GOAL OF THE EXERCISE:
In the listing below, find the line with "from mathutils import Vector, Matrix, noise", then repeat exactly every line from the top through that one.

PROVIDED DATA:
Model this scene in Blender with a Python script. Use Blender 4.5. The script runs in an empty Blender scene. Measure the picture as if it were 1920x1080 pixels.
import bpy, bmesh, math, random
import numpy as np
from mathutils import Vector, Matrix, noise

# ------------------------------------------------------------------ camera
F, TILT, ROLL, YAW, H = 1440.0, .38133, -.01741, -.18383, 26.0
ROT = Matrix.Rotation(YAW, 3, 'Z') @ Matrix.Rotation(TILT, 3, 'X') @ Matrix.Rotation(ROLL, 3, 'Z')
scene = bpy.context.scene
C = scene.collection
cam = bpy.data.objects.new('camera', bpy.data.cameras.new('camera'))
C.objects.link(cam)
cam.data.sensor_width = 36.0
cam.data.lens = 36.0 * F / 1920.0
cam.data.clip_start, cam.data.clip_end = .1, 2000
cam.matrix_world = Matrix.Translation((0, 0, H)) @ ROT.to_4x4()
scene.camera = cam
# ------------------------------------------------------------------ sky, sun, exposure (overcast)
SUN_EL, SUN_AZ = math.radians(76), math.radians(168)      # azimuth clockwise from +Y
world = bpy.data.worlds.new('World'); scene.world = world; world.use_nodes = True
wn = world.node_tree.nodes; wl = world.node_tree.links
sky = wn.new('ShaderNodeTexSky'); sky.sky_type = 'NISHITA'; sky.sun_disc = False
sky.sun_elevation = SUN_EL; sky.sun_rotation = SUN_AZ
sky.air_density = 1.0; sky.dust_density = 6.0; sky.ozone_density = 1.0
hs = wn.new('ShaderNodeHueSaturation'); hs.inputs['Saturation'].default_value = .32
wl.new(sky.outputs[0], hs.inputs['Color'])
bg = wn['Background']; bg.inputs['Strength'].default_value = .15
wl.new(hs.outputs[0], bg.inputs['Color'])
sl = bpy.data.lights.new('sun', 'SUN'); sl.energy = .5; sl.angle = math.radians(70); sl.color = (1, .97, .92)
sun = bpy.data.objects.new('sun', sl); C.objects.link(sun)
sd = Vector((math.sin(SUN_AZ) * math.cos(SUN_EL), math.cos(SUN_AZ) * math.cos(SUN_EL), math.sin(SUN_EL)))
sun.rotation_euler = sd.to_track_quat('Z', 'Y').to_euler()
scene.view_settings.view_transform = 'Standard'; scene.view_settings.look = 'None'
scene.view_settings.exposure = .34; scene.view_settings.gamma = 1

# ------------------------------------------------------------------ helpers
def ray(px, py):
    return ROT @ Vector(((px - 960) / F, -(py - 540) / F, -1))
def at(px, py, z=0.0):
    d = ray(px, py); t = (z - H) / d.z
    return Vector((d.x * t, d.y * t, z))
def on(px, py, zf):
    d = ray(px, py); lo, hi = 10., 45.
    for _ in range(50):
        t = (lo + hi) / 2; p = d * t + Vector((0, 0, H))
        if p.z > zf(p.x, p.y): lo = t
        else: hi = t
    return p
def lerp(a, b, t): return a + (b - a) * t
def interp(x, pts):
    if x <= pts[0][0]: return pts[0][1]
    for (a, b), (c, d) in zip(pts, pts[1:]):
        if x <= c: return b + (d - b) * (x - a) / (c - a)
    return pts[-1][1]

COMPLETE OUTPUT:
Model this scene in Blender with a Python script. Use Blender 4.5. The script runs in an empty Blender scene. Measure the picture as if it were 1920x1080 pixels.
import bpy, bmesh, math, random
import numpy as np
from mathutils import Vector, Matrix, noise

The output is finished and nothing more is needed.